Sunday, November 27, 2005

Reno Man Accused of Stealing Legos


ABC News: Reno Man Accused of Stealing Legos: "PORTLAND, Ore. Nov 25, 2005 — A 40-year-old man is behind bars, accused of stealing hundreds of thousands of dollars of a toy geared toward the 6-and-up crowd: Legos.

To haul away the evidence, agents working for the U.S. Postal Inspector said they had to back a 20-foot truck to William Swanberg's house in Reno, Nev., carting away mountains of the multicolored bricks.

Swanberg was indicted Wednesday by a grand jury in Hillsboro, a Portland suburb, which charged him with stealing Legos from Target stores in Oregon. Target estimates Swanberg stole and resold on the Internet up to $200,000 of the brick sets pilfered from their stores in Oregon as well as Utah, Arizona, Nevada and California.
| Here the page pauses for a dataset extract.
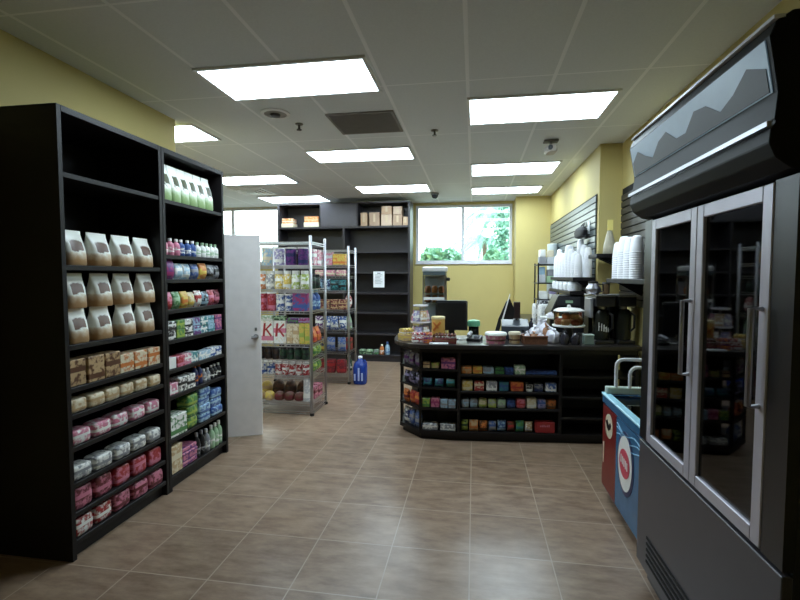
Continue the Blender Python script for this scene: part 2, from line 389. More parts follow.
ORD = ['first', 'second', 'third', 'fourth', 'fifth', 'sixth', 'seventh', 'eighth', 'ninth', 'tenth', 'eleventh', 'twelfth']
def row(spec, place, L, phrase, group, rz, parts=True):
    """spec: items (kind, colour, accent, width, height, depth[, count, stack]); place(x, y, z) gives the point x along the shelf, y back from its edge"""
    its = []
    for it in spec:
        k, c1, c2, w, h, d_ = it[:6]; n = it[6] if len(it) > 6 else 1; st = it[7] if len(it) > 7 else 1
        for i in range(n): its.append((k, c1, c2, w, h, d_, st))
    tot = sum(i[3] for i in its); gap = max(.002, (L - tot) / max(1, len(its)))
    cnt = {}
    for it in its: cnt[(it[1], it[0])] = cnt.get((it[1], it[0]), 0) + 1
    seen = {}; x = gap / 2
    for k, c1, c2, w, h, d_, st in its:
        key = (c1, k); seen[key] = seen.get(key, 0) + 1
        for s in range(st):
            nm = c1.replace('_', ' ') + (' and ' + c2.replace('_', ' ') if c2 not in (c1,) else '') + ' ' + NM[k][1]
            nm = c1.replace('_', ' ') + ' ' + NM[k][1]
            if c1 == c2: nm = 'plain ' + nm
            lab = nm
            if cnt[key] > 1: lab = ORD[seen[key] - 1] + ' ' + nm + ' from left'
            if st > 1: lab = (('topmost ' if s == st - 1 else 'lowest ' if s == 0 else 'middle ' if st == 3 else ORD[s] + '-layer ') if st > 1 else '') + lab
            jx = random.uniform(-.12, .12) * gap
            y = .012 + d_ / 2 + random.uniform(0, .012)
            p = place(x + w / 2 + jx, y, s * (h + .0008) + .001)
            tilt = random.uniform(-.05, .05) if gap > .008 and st == 1 else 0
            product(k, c1, c2, w, h, d_, p, rz + tilt, lab + ' ' + phrase, group, parts=parts)
        x += w + gap

# ------------------------------------------------------------------ black shelving along the left wall
def shelving(y0, y1, zs, label):
    t = thing('wall_shelving', label, 'shelving', (-2.2, y0, 0), R(90), 'black shelving bays on the left wall')
    Wd = y1 - y0; D = .50; TOP = 2.52                # local x along the wall, local y back into the wall
    B(0, .03, 0, D, 0, TOP).build('side_panel', M_BLACK, t, bevel=.002)
    B(Wd - .03, Wd, 0, D, 0, TOP).build('side_panel', M_BLACK, t, bevel=.002)
    B(.03, Wd - .03, D - .012, D, .08, TOP).build('back_panel', M_BLACK, t)
    B(.03, Wd - .03, 0, D - .012, TOP - .035, TOP).build('top_panel', M_BLACK, t, bevel=.002)
    B(.03, Wd - .03, .04, D - .012, 0, .08).build('kick_board', M_BLACK, t)
    for z in zs: B(.03, Wd - .03, .004, D - .012, z - .028, z).build('shelf', M_BLACK, t, bevel=.002)
    return t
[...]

When no one was looking, Swanberg switched the bar codes on Lego boxes, replacing an expensive one with a cheaper label, said Detective Troy Dolyniuk, a member of the Washington County fraud and identity theft enforcement team.

Target officials contacted police after noticing the same pattern at their stores in the five western states. A Target security guard stopped Swanberg at a Portland-area store on Nov. 17, after he bought 10 boxes of the Star Wars Millennium Falcon set.

In his parked car, detectives found 56 of the Star Wars set, valued at $99 each, as well as 27 other Lego sets. In a laptop found inside Swanberg's car, investigators also found the addresses of numerous Target stores in the Portland area, their locations carefully plotted on a mapping software.

Records of the Lego collector's Web site, Bricklink.Com, show that Swanberg has sold nearly $600,000 worth of Legos since 2002, said Dolyniuk.

Attempts to reach Swanberg at the Washington County jail, where he is being held on $250,000 bail, were unsuccessful. It's unknown at this time if he has retained an attorney.

Lego's Danish founder Ole Kirk Christiansen named the famous bricks in 1934 by fusing two Danish words, "leg" and "godt" meaning "play well."

Today, according to the company's Web site, children across the world spend 5 billion hours every year playing with Lego bricks, available in 90 different colors. The bricks have long transcended its initial purpose as just a toy and like Crayola Crayons or Barbie has now become a cultural symbol. There are Web sites for Lego collectors and on eBay, rare Lego sets can sometimes fetch thousands of dollars."

You don't hear about stuff like this every day.